— WORK TO COMPLETE —
Please set the lines down again exactly, from the top of the entries through the line that contains "return mp.outputs['Vector']".

— MATERIAL PROVIDED —
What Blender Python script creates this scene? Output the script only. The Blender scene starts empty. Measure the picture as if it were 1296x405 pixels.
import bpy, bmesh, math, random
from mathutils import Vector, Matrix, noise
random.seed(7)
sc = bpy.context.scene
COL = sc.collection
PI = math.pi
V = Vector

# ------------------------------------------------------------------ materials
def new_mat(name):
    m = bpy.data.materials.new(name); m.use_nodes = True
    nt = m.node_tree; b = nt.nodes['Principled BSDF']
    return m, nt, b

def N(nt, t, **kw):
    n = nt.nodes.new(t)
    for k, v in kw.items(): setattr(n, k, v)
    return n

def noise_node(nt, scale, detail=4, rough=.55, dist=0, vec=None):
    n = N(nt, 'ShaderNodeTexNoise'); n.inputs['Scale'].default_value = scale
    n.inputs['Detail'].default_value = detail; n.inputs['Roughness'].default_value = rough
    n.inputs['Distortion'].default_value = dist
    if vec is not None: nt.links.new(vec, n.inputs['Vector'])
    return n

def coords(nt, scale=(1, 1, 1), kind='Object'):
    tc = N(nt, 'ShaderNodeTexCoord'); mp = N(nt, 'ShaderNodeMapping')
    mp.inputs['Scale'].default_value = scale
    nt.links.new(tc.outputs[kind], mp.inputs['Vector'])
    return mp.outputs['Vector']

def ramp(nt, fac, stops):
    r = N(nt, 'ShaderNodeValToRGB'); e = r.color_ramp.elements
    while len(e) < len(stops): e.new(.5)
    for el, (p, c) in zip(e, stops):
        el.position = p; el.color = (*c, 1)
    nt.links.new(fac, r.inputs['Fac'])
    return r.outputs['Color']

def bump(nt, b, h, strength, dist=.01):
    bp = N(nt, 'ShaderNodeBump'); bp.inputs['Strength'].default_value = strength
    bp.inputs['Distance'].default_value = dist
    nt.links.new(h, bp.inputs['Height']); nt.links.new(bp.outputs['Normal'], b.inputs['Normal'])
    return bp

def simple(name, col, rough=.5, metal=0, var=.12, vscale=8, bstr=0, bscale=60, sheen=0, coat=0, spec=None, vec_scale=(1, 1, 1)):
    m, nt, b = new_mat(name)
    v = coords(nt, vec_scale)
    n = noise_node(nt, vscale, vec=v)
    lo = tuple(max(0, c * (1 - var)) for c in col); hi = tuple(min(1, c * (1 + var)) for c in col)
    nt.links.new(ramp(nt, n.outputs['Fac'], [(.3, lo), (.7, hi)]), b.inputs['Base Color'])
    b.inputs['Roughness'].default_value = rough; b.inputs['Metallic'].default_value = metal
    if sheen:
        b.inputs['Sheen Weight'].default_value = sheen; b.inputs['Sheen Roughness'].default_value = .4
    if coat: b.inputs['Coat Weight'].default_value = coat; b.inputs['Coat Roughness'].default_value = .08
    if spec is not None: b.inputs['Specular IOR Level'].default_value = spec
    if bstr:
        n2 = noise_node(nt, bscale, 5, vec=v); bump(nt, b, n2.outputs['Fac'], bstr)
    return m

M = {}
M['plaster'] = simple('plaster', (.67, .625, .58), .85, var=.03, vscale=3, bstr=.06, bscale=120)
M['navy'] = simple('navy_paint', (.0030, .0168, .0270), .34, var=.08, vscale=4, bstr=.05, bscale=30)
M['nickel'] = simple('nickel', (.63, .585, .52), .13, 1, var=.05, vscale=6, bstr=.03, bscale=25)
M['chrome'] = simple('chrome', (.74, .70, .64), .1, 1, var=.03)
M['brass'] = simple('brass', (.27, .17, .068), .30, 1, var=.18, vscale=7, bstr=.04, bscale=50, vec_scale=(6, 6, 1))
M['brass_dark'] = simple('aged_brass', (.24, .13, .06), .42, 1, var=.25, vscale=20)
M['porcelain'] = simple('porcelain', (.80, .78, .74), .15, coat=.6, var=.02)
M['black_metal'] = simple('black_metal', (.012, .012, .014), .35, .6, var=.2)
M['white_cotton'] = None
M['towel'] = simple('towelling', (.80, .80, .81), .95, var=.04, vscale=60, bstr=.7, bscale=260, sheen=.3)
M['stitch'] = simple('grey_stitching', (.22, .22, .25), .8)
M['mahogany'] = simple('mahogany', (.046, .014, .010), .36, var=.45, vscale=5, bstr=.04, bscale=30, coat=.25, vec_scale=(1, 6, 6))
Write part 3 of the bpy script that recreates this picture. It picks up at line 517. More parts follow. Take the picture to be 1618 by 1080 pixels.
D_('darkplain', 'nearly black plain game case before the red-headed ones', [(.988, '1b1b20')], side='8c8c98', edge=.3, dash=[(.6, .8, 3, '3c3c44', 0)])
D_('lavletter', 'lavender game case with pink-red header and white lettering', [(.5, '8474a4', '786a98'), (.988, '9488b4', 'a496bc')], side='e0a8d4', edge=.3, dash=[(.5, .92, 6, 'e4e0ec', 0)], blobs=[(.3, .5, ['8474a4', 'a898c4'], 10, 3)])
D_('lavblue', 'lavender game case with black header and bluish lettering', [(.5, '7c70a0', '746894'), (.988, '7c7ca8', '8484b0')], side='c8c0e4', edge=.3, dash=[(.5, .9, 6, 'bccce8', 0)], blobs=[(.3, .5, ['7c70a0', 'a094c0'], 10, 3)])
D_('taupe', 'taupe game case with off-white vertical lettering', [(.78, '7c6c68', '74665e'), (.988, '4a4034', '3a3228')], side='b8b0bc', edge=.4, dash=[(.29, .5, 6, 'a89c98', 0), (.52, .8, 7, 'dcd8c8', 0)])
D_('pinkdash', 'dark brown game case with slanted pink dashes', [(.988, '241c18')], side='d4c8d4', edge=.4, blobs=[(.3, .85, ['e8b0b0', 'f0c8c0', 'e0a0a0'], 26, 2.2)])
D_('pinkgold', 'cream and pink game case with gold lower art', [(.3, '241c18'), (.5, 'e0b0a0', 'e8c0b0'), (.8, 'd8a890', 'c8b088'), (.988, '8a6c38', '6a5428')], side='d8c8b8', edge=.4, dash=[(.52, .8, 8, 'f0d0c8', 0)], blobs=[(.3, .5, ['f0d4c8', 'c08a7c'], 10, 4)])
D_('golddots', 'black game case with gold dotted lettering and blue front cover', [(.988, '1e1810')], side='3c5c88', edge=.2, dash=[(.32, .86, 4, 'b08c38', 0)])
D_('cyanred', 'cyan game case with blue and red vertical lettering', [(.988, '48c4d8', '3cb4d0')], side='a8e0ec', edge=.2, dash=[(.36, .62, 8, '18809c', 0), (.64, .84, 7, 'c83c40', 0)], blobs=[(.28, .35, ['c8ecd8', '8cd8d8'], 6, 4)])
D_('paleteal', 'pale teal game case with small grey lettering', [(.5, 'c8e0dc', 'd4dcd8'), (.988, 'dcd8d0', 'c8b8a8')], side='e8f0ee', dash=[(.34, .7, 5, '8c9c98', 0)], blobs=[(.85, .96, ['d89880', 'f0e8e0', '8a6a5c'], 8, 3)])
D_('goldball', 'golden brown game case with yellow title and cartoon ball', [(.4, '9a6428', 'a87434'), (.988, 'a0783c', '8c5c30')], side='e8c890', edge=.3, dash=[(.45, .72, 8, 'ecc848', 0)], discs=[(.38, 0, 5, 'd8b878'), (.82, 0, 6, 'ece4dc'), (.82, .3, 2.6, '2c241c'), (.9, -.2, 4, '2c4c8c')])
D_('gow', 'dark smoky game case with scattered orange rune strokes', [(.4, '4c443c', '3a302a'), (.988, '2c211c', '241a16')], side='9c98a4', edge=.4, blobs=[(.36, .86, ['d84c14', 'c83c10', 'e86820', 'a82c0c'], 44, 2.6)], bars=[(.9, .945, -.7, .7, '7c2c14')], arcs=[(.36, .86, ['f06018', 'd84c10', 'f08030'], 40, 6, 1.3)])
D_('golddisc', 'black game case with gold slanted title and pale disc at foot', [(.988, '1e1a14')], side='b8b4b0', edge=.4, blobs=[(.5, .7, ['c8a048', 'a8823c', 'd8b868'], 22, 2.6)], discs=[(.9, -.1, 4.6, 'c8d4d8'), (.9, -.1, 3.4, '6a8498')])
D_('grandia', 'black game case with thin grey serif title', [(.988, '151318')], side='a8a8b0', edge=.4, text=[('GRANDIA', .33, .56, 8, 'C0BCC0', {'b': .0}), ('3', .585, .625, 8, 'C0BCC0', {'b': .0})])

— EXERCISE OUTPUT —
What Blender Python script creates this scene? Output the script only. The Blender scene starts empty. Measure the picture as if it were 1296x405 pixels.
import bpy, bmesh, math, random
from mathutils import Vector, Matrix, noise
random.seed(7)
sc = bpy.context.scene
COL = sc.collection
PI = math.pi
V = Vector

# ------------------------------------------------------------------ materials
def new_mat(name):
    m = bpy.data.materials.new(name); m.use_nodes = True
    nt = m.node_tree; b = nt.nodes['Principled BSDF']
    return m, nt, b

def N(nt, t, **kw):
    n = nt.nodes.new(t)
    for k, v in kw.items(): setattr(n, k, v)
    return n

def noise_node(nt, scale, detail=4, rough=.55, dist=0, vec=None):
    n = N(nt, 'ShaderNodeTexNoise'); n.inputs['Scale'].default_value = scale
    n.inputs['Detail'].default_value = detail; n.inputs['Roughness'].default_value = rough
    n.inputs['Distortion'].default_value = dist
    if vec is not None: nt.links.new(vec, n.inputs['Vector'])
    return n

def coords(nt, scale=(1, 1, 1), kind='Object'):
    tc = N(nt, 'ShaderNodeTexCoord'); mp = N(nt, 'ShaderNodeMapping')
    mp.inputs['Scale'].default_value = scale
    nt.links.new(tc.outputs[kind], mp.inputs['Vector'])
    return mp.outputs['Vector']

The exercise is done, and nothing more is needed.